NMDC – FPO Analysis
Suparna / 11 Dec 2012
The government is acting towards its Rs 30,000 disinvestment plan and has come up with a follow-on public offer (FPO) of NMDC. It has decided a price band of Rs 145-150 per share for its stake sale of 10% in the company with the intention of raising funds up to Rs 5,947 crore.
As the Sensex has surpassed the 19,000 mark and is trading well above it, many Indian companies willing to raise funds are queuing up with Initial Public Offers (IPO). The Government of India (GoI) is also acting towards its Rs 30,000 disinvestment plan and has come up with a follow-on public offer (FPO) of NMDC. The government has decided a price band of Rs 145-150 per share for its stake sale of 10% in the company on Wednesday, December 11, with the intention of raising funds up to Rs 5,947 crore. The disinvestment in NMDC will be just the second such move by the government in the current financial year due to the subdued sentiment in the domestic stock market.

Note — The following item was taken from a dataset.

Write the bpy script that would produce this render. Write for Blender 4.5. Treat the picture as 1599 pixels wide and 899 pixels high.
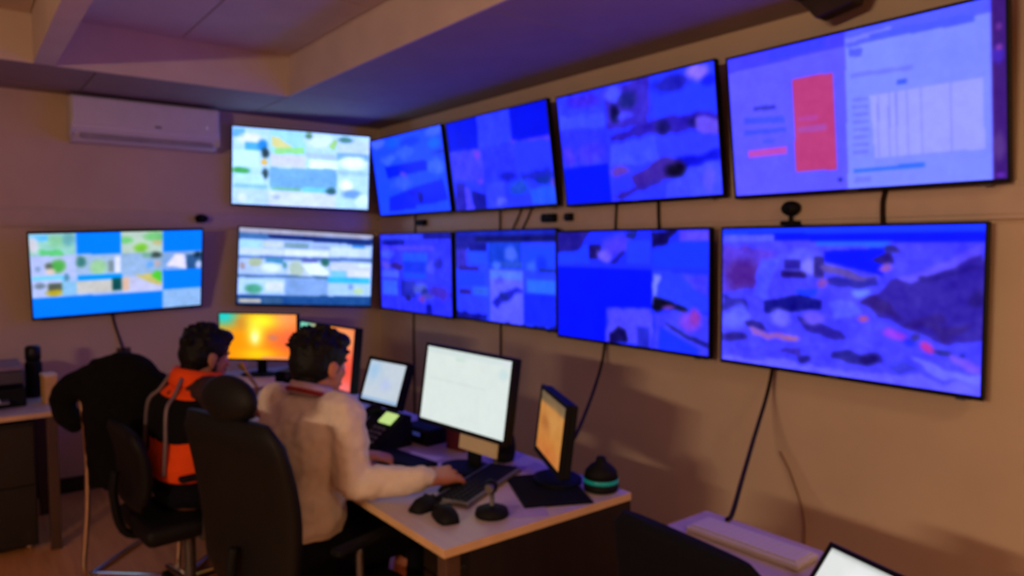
import bpy, bmesh, math, random
import numpy as np
from mathutils import Vector, Matrix, noise

random.seed(7)
for o in list(bpy.data.objects):
    bpy.data.objects.remove(o, do_unlink=True)
SC = bpy.context.scene
COL = SC.collection
EYE = 1.62                      # height of the photographer's phone

# ------------------------------------------------------------------ camera
cam_d = bpy.data.cameras.new('camera')
cam_d.sensor_width = 36.0
cam_d.lens = 36.0 * 1119.0 / 1599.0
cam_d.clip_start = 0.05
cam_o = bpy.data.objects.new('camera', cam_d)
COL.objects.link(cam_o)
cam_o.location = (0, 0, EYE)
cam_o.rotation_euler = (math.radians(90 - 3.36), 0, math.radians(-37.96))
SC.camera = cam_o
cam_d.dof.use_dof = True        # the hand-held phone was a little out of focus
cam_d.dof.focus_distance = 0.40
cam_d.dof.aperture_fstop = 10.5

# ------------------------------------------------------------------ world, exposure
w = bpy.data.worlds.new('world')
SC.world = w
w.use_nodes = True
w.node_tree.nodes['Background'].inputs[0].default_value = (0.5, 0.42, 0.4, 1)
w.node_tree.nodes['Background'].inputs[1].default_value = 0.02
SC.view_settings.view_transform = 'Standard'
SC.view_settings.look = 'None'
SC.view_settings.gamma = 1.0
SC.view_settings.use_curve_mapping = False
SC.view_settings.exposure = 0.0

# power of the warm lamps (built further down with their fixtures): one on the left wall, one in the ceiling behind
WALL_LAMP = ((-2.6, 0.2, 1.99), 57.0, (1.0, 0.70, 0.43))
CEIL_LAMP = ((1.1, -1.1, 2.853), 15.0, (1.0, 0.68, 0.34))

# ------------------------------------------------------------------ helpers
def lin(c):
    return tuple((x / 12.92 if x <= 0.04045 else ((x + 0.055) / 1.055) ** 2.4) for x in (v / 255.0 for v in c))

MATS = {}
def mat(name, rgb, rough=0.6, metal=0.0, noise_amt=0.12, scale=12.0, bump=0.0, emit=0.0, coat=0.0, spec=0.5):
    if name in MATS:
        return MATS[name]
    m = bpy.data.materials.new(name)
    m.use_nodes = True
    nt = m.node_tree
    b = nt.nodes['Principled BSDF']
    c = lin(rgb)
    b.inputs['Roughness'].default_value = rough
    b.inputs['Metallic'].default_value = metal
    b.inputs['Specular IOR Level'].default_value = spec
    if coat:
        b.inputs['Coat Weight'].default_value = coat
    tc = nt.nodes.new('ShaderNodeTexCoord')
    n = nt.nodes.new('ShaderNodeTexNoise')
    n.inputs['Scale'].default_value = scale
    n.inputs['Detail'].default_value = 5
    nt.links.new(tc.outputs['Object'], n.inputs['Vector'])
    r = nt.nodes.new('ShaderNodeValToRGB')
    r.color_ramp.elements[0].color = (*[x * (1 - noise_amt) for x in c], 1)
    r.color_ramp.elements[1].color = (*[min(1, x * (1 + noise_amt)) for x in c], 1)
    r.color_ramp.elements[0].position = 0.3
    r.color_ramp.elements[1].position = 0.7
    nt.links.new(n.outputs['Fac'], r.inputs['Fac'])
    nt.links.new(r.outputs['Color'], b.inputs['Base Color'])
    if bump:
        bp = nt.nodes.new('ShaderNodeBump')
        bp.inputs['Strength'].default_value = bump
        bp.inputs['Distance'].default_value = 0.01
        nt.links.new(n.outputs['Fac'], bp.inputs['Height'])
        nt.links.new(bp.outputs['Normal'], b.inputs['Normal'])
    if emit:
        b.inputs['Emission Color'].default_value = (*c, 1)
        b.inputs['Emission Strength'].default_value = emit
    MATS[name] = m
    return m

def wood(name, rgb, rgb2, rough=0.45, axis=1):
    if name in MATS:
        return MATS[name]
    m = mat(name, rgb, rough)
    nt = m.node_tree
    n = [x for x in nt.nodes if x.type == 'TEX_NOISE'][0]
    mp = nt.nodes.new('ShaderNodeMapping')
    sc = [14, 14, 14]
    sc[axis] = 1.2
    mp.inputs['Scale'].default_value = sc
    tc = [x for x in nt.nodes if x.type == 'TEX_COORD'][0]
    nt.links.new(tc.outputs['Object'], mp.inputs['Vector'])
    nt.links.new(mp.outputs['Vector'], n.inputs['Vector'])
    n.inputs['Scale'].default_value = 2.0
    r = [x for x in nt.nodes if x.type == 'VALTORGB'][0]
    r.color_ramp.elements[0].color = (*lin(rgb2), 1)
    r.color_ramp.elements[1].color = (*lin(rgb), 1)
    return m

def screen_material():
    m = bpy.data.materials.new('display_light')
    m.use_nodes = True
    nt = m.node_tree
    b = nt.nodes['Principled BSDF']
    b.inputs['Base Color'].default_value = (0.004, 0.004, 0.005, 1)
    b.inputs['Roughness'].default_value = 0.35
    b.inputs['Specular IOR Level'].default_value = 0.08
    a = nt.nodes.new('ShaderNodeAttribute')
    a.attribute_name = 'picture'
    nt.links.new(a.outputs['Color'], b.inputs['Emission Color'])
    b.inputs['Emission Strength'].default_value = 1.0
    return m
SCREEN_MAT = screen_material()

def link(o, parent=None):
    COL.objects.link(o)
    if parent is not None:
        o.parent = parent
    return o

def tag(o, label=None, cat=None, group=None, kind=None):
    if label: o['label'] = label
    if cat: o['category'] = cat
    if group: o['group'] = group
    if kind: o['kind'] = kind
    return o

def thing(name, label, cat, loc=(0, 0, 0), rz=0.0, group=None):
    o = bpy.data.objects.new(name, None)
    o.empty_display_size = 0.1
    link(o)
    o.location = loc
    o.rotation_euler = (0, 0, rz)
    return tag(o, label, cat, group)

def obj(name, bm, m, parent=None, smooth=False, loc=(0, 0, 0)):
    bmesh.ops.recalc_face_normals(bm, faces=bm.faces)
    me = bpy.data.meshes.new(name)
    bm.to_mesh(me)
    bm.free()
    if smooth:
        for p in me.polygons:
            p.use_smooth = True
    me.materials.append(m)
    o = bpy.data.objects.new(name, me)
    o.location = loc
    return link(o, parent)

def copy_part(src, parent, loc=None, rot=None):
    c = src.copy()
    COL.objects.link(c)
    c.parent = parent
    if loc is not None: c.location = loc
    if rot is not None: c.rotation_euler = rot
    return c

def B():
    return bmesh.new()

def box(bm, c, s, rot=None, bev=0.0, seg=2):
    M = Matrix.Translation(Vector(c))
    if rot is not None:
        M = M @ (rot if len(rot) == 4 else rot.to_4x4())
    M = M @ Matrix.Diagonal((*s, 1))
    g = bmesh.ops.create_cube(bm, size=1.0, matrix=M)
    if bev:
        vs = set(g['verts'])
        ed = [e for e in bm.edges if e.verts[0] in vs and e.verts[1] in vs]
        bmesh.ops.bevel(bm, geom=ed, offset=bev, segments=seg, affect='EDGES', profile=0.5)
    return bm

def rings(bm, rr, cap=True, closed=False):
    vs = [[bm.verts.new(p) for p in r] for r in rr]
    n = len(vs[0])
    last = len(vs) if closed else len(vs) - 1
    for i in range(last):
        a, b = vs[i], vs[(i + 1) % len(vs)]
        for j in range(n):
            bm.faces.new((a[j], a[(j + 1) % n], b[(j + 1) % n], b[j]))
    if cap and not closed:
        bm.faces.new(vs[0][::-1])
        bm.faces.new(vs[-1])
    return bm

def smooth_path(pts, k=6):
    pts = [Vector(p) for p in pts]
    if len(pts) < 3:
        return pts
    out = []
    for i in range(len(pts) - 1):
        p0 = pts[max(i - 1, 0)]; p1 = pts[i]; p2 = pts[i + 1]; p3 = pts[min(i + 2, len(pts) - 1)]
        for s in range(k):
            t = s / k
            out.append(0.5 * ((2 * p1) + (p2 - p0) * t + (2 * p0 - 5 * p1 + 4 * p2 - p3) * t * t + (3 * p1 - p0 - 3 * p2 + p3) * t ** 3))
    out.append(pts[-1])
    return out

def tube(bm, pts, r, seg=8, k=6, closed=False, smooth=True):
    P = smooth_path(pts, k) if smooth else [Vector(p) for p in pts]
    rr = []
    up = Vector((0.13, 0.31, 0.94)).normalized()
    for i, p in enumerate(P):
        if closed:
            t = (P[(i + 1) % len(P)] - P[i - 1]).normalized()
        else:
            t = (P[min(i + 1, len(P) - 1)] - P[max(i - 1, 0)]).normalized()
        a = t.cross(up)
        if a.length < 1e-4:
            a = t.cross(Vector((1, 0, 0)))
        a.normalize()
        b = t.cross(a).normalized()
        up = a.cross(t).normalized()
        rad = r if not callable(r) else r(i / max(1, len(P) - 1))
        rr.append([p + a * (rad * math.cos(q)) + b * (rad * math.sin(q)) for q in (2 * math.pi * j / seg for j in range(seg))])
    return rings(bm, rr, closed=closed)

def cyl(bm, p0, p1, r0, r1=None, seg=20):
    r1 = r0 if r1 is None else r1
    return tube(bm, [p0, p1], lambda t: r0 + (r1 - r0) * t, seg=seg, smooth=False)

def ball(bm, c, r, rot=None, u=20, v=12):
    M = Matrix.Translation(Vector(c))
    if rot is not None:
        M = M @ rot.to_4x4()
    if isinstance(r, (int, float)):
        r = (r, r, r)
    bmesh.ops.create_uvsphere(bm, u_segments=u, v_segments=v, radius=1.0, matrix=M @ Matrix.Diagonal((*r, 1)))
    return bm

def limb(bm, pts, rad, seg=16, k=5):
    """a rounded, tapering limb along a path; rad = radius at each given point"""
    P = smooth_path(pts, k)
    n = len(pts) - 1
    R = []
    for i in range(len(P)):
        t = i / (len(P) - 1) * n
        j = min(int(t), n - 1)
        R.append(rad[j] + (rad[j + 1] - rad[j]) * (t - j))
    d0 = (P[0] - P[1]).normalized(); d1 = (P[-1] - P[-2]).normalized()
    pp = [P[0] + d0 * R[0] * q for q in (0.95, 0.7)] + P + [P[-1] + d1 * R[-1] * q for q in (0.7, 0.95)]
    rr = [R[0] * 0.3, R[0] * 0.7] + R + [R[-1] * 0.7, R[-1] * 0.3]
    it = {}
    def f(t):
        return rr[min(int(round(t * (len(pp) - 1))), len(rr) - 1)]
    return tube(bm, pp, f, seg=seg, smooth=False)

def lathe(bm, prof, seg=24, c=(0, 0, 0)):
    c = Vector(c)
    rr = [[c + Vector((r * math.cos(a), r * math.sin(a), z)) for a in (2 * math.pi * j / seg for j in range(seg))] for r, z in prof]
    return rings(bm, rr)

def oval(c, a, b, seg=24, e=2.0):
    """superellipse ring about c with half axis vectors a, b"""
    out = []
    for j in range(seg):
        t = 2 * math.pi * j / seg
        ct, st = math.cos(t), math.sin(t)
        out.append(Vector(c) + Vector(a) * (math.copysign(abs(ct) ** (2 / e), ct)) + Vector(b) * (math.copysign(abs(st) ** (2 / e), st)))
    return out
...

Established in 1958, the PSU firm NMDC is India's largest iron ore producer with approximate market share of 40% in the domestic market. The company has high grade iron ore mines in Bailadila (Chhattisgarh) and Donimalai (Karnataka). Along with iron ore, it also explores copper, limestone, gypsum, magnesite, diamond, tin, tungsten and graphite.

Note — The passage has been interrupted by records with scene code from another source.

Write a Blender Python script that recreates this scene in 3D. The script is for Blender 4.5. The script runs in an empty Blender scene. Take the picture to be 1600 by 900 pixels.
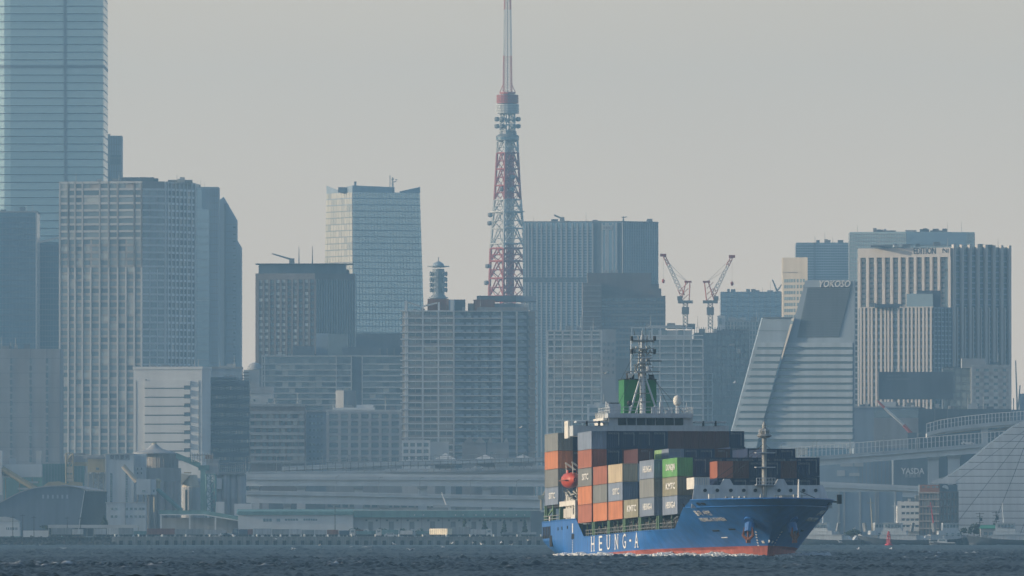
import bpy, bmesh, math, random
import numpy as np
from mathutils import Vector, Matrix, Euler
random.seed(7)
S = bpy.context.scene
COL = S.collection
# ---------------------------------------------------------------- camera
FPX = 17778.0            # focal length in photo pixels (1600 wide): 400 mm on a 36 mm sensor
CAMZ, HOR = 3.7, 834.0   # eye height over the water, horizon row
PIT = math.atan((HOR - 450) / FPX)
cd = bpy.data.cameras.new('camera')
cd.lens = 400; cd.sensor_width = 36; cd.clip_start = 1; cd.clip_end = 40000
cam = bpy.data.objects.new('camera', cd); COL.objects.link(cam)
cam.location = (0, 0, CAMZ); cam.rotation_euler = (math.pi / 2 + PIT, 0, 0)
S.camera = cam
# ---------------------------------------------------------------- sky, sun, exposure
SUN_EL, SUN_BACK = math.radians(13), math.radians(-3)   # low sun from the left
w = bpy.data.worlds.new('World'); S.world = w; w.use_nodes = True
nt = w.node_tree; nt.nodes.clear()
sky = nt.nodes.new('ShaderNodeTexSky'); sky.sky_type = 'NISHITA'; sky.sun_disc = False
sky.sun_elevation = SUN_EL
sky.sun_rotation = math.radians(-90) + SUN_BACK
sky.air_density = 1.0; sky.dust_density = 2.2; sky.ozone_density = 2.0
bg = nt.nodes.new('ShaderNodeBackground'); bg.inputs['Strength'].default_value = 0.09
# the murk of a hazy afternoon: the sky greys out evenly towards the horizon, all the way round
hs = nt.nodes.new('ShaderNodeMix'); hs.data_type = 'RGBA'
tc = nt.nodes.new('ShaderNodeTexCoord'); sx = nt.nodes.new('ShaderNodeSeparateXYZ'); nt.links.new(tc.outputs['Generated'], sx.inputs[0])
mr = nt.nodes.new('ShaderNodeMapRange'); mr.interpolation_type = 'SMOOTHSTEP'; mr.inputs['From Min'].default_value = -.02; mr.inputs['From Max'].default_value = .16
mr.inputs['To Min'].default_value = .92; mr.inputs['To Max'].default_value = 0; nt.links.new(sx.outputs['Z'], mr.inputs['Value'])
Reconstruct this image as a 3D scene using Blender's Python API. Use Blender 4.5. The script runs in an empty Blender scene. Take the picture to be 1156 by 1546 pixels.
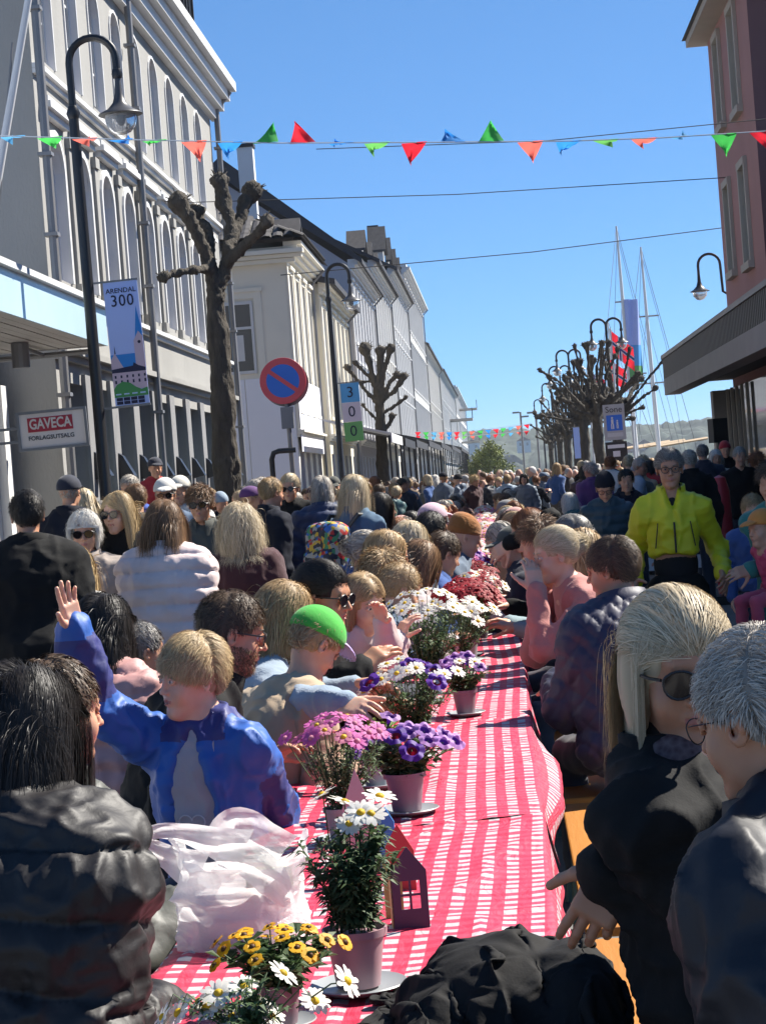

Interestingly, NMDC is one of the lowest cost producers of iron ore on account of its highly mechanised mines and logistical efficiency. Due to high mechanisation, the company does not have the problem of high employee costs like other PSUs. This, coupled with high quality iron ore, helped it to command almost 55% net profit margin during FY12.

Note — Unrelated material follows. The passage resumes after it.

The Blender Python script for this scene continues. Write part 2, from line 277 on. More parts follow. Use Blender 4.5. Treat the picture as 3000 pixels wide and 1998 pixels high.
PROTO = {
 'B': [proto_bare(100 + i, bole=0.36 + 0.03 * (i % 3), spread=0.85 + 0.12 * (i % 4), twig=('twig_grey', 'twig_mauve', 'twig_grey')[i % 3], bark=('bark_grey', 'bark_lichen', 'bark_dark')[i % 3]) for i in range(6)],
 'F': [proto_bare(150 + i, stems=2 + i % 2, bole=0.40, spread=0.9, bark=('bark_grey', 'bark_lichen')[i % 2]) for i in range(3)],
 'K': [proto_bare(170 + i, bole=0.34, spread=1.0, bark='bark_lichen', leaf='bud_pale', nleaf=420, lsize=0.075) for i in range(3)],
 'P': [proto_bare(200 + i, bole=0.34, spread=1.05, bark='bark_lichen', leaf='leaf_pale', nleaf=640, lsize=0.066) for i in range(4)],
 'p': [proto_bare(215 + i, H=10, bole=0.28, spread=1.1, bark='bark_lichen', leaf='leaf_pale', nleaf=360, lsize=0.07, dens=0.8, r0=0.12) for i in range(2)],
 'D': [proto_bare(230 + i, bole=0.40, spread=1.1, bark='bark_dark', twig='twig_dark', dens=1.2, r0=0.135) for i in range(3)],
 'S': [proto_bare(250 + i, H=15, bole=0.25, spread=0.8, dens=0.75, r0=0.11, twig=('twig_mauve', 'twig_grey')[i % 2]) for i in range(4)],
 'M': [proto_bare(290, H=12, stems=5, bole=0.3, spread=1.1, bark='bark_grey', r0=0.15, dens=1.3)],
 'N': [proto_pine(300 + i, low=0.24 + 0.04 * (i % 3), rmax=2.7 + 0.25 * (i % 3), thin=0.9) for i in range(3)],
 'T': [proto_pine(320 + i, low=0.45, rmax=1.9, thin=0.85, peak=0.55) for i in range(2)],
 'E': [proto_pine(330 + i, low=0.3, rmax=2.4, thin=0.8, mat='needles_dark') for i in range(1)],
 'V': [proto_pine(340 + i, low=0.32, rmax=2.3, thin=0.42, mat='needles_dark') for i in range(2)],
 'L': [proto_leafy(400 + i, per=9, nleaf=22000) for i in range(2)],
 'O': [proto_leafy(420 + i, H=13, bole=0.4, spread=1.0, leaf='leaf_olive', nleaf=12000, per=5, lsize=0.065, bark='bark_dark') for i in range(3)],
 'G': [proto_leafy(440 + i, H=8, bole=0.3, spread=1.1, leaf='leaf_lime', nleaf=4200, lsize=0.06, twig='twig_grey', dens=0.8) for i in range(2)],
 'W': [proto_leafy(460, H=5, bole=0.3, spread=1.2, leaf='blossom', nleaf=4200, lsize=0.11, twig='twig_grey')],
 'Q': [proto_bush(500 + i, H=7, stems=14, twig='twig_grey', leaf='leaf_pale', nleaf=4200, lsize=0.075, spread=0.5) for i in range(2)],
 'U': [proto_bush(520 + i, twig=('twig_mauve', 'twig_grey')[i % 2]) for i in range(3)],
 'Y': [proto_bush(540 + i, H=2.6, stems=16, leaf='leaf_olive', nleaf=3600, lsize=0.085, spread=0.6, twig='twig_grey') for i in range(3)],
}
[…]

| Shareholding Pattern (%) | Pre Issue | Post Issue |
|---|---|---|
| Promoter & Promoter Group | 90 | 80 |
| Public | 10 | 20 |
| Total | 100 | 100 |
Further, NMDC has aimed to increase its production capacity to 48 million tonnes by FY15E from the current 30 million tonnes by increasing exploration activity in its existing mines and by developing new mines. Despite huge capital expenditure, the company's cash balance and cash equivalent increased to Rs 20,264 crore in FY12, marking a consistent increase over the last decade (from Rs 716 crore in FY03). Moreover, it has also a strong intention to diversify vertically and enter into value-added projects such as steel and pallet plants. Accordingly, NMDC has allocated almost Rs 15,500 crore to build a 3 million tonne steel plant in Chhattisgarh.
| Issue Information | |
|---|---|
| Issue Opens On | 12-12-12 |
| Issue Closes On | 12-12-12 |
| Issue Size (No of Shares Cr to the Public) | 39.64 |
| Price Band (Rs) | 145-150 |
| Issue Route | Book Building |
| Post Issue No. Of Equity Shares (Cr) | 396 |
| Lead Managers | Axis Capital Ltd., Citigroup Global Markets India Pvt. Ltd., DSP Merrill Lynch Ltd., Goldman Sachs (India) Securities Pvt. Ltd., ICICI Security Ltd. |
| Listing | BSE,NSE |
A recent disinvestment in Hindustan Copper (HCL) by GoI exhibited poor attraction for the retail investors and had to be rescued by the state-owned LIC at the last moment despite a 41% discount offered for this issue. For the NMDC issue though, GoI is offering only a discount of 3.07% to 6.3% at the closing price of Tuesday, December 10th (Rs 154.75). NMDC is a debt-free company and is stronger as compared to HCL. Despite the fact that GoI has defered its plans of divestment of SAIL, RINL and Nalco recently due to valuation concerns, we believe that the NMDC FPO in unlikely to face such hurdles.
The moot question is whether one should invest in the FPO or not.
On the valuations front, NMDC’s FPO looks attractive. Considering the FY12 earnings per share, the price-to-earnings ratio comes out to be 7.91x and 8.18x for the lower and upper band. Also, the company's share was quoting at just 3.99x EV/EBITDA as at the end of FY12. In addition, it has a competitive advantage over other mining companies on account of its huge reserves, stupendous net margins, lowest cost of production, high iron ore quality, its market leadership in domestic market and a huge cash balance.
The case for an investment in the issue is, therefore, attractive vis-à-vis its peers.